Bueno, pensé, aquel señor, extravagante como todos los actores, se le antojó ventilarse los pies y caminar descalzo, al fin que todo el foro estaba alfombrado. Qué cómodo. A lo mejor le gustaba la onda zen o algo así. A nadie nos habría importado pero hubo algo muy importante. Le apestaban los pies. Le hedían. El muy ingrato no sólo se empezó a pasear de un lado a otro, en medio de los pobres aspirantes a actores sentados a ras del suelo, sino que también elevaba los pies moviéndolos de manera circular, con los dedos bien abiertos, para refrescarse mejor. Los pobres actorcitos, quienes tratando de no quedar mal con esa oportunidad, se tenían que fumar el olor rancio de aquellos pies. Al menos yo me pude levantar discretamente.

Y así continuó el martirio mientras duraba aquel bizarro ensayo. Aquellos pies se balanceaban de un lado a otro, caminando como péndulos criminales, como asesinos quesos rancios columpiándose en medio de las tiernas narices de aquellos pobres muchachos, quienes sólo querían conseguir una oportunidad de participar en una mísera obra mal hecha, para escribir una línea más en su currículum.
Luego, el Hombre-Patas (llamémosle así a partir de ahora) subió a la plataforma donde estaba el grupo de rock (recuerden que también habría música en vivo). Al menos los músicos tenían la ventaja de estar de pie. Pero entonces -no sé si fue sin intención, o aquel tipo era un demente-, el Hombre-Patas le pidió al grupo que improvisaran algo, para así darles una idea de cómo podría ser el tema de la obra. El grupo empezó a tocar una vuelta de blues y el Hombre-Patas comenzó a cantar algo ininteligible, donde lo único que se le entendía era: “¡Mezcal! ¡Mezcal! ¡Mezcal!” Además, el muy ingrato se puso a bailar brincando de un lado a otro al ritmo de la música, pasando sus asquerosos pies por encima de los cables de los instrumentos, y de paso esparciendo aun más su aroma. Aquella vez sí creí en Dios, porque ninguno de los que estábamos ahí vomitó.

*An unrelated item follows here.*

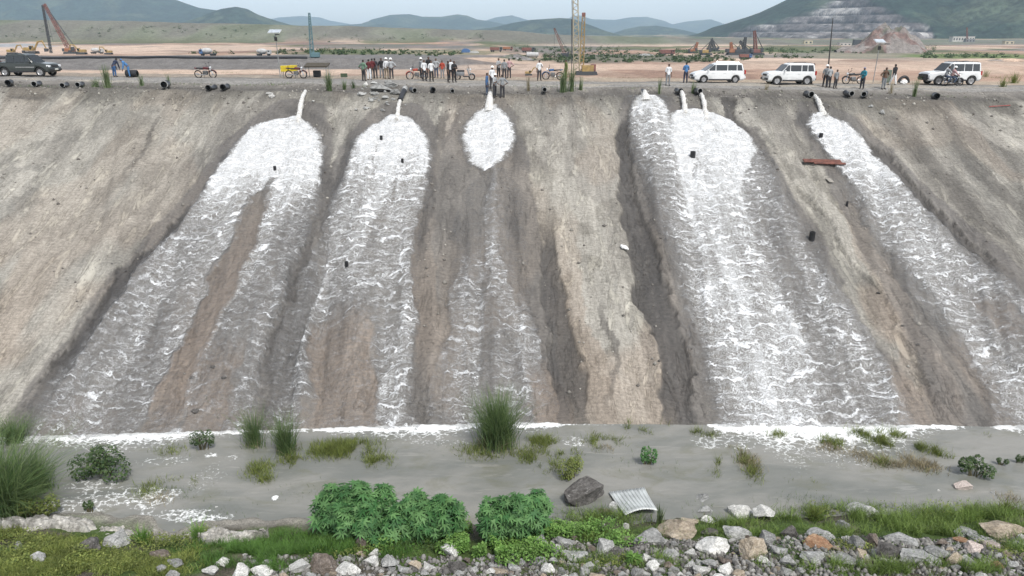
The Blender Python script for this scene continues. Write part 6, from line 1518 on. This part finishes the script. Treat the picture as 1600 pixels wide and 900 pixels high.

Como ya dije en la columna anterior, y para terminar de una vez con este desagradable capítulo, después de aquella discusión que tuvimos por teléfono, no volví a ver a aquel personaje, hasta después de algunos meses. A mí me habían corrido de un grupo donde tocaba; al día siguiente, fui al lugar donde ensayábamos para recoger mi guitarra. Entonces, cuando regresaba al Metro, a la altura de Insurgentes y el Eje 2 Norte, escuché que alguien tocaba su claxon con insistencia. Volví la mirada y, aunque no lo crean –aunque piensen que lo estoy inventando-, ahí estaba el Patas, detrás del volante de su destartalado coche, detenido por el semáforo en rojo. Él me sonrió, yo le mandé un saludo con la mano. Antes de que el semáforo cambiara a verde, me hizo la seña de que le hablara por teléfono. Yo le dije que sí y siguió su camino. Por supuesto, jamás volví a llamarlo.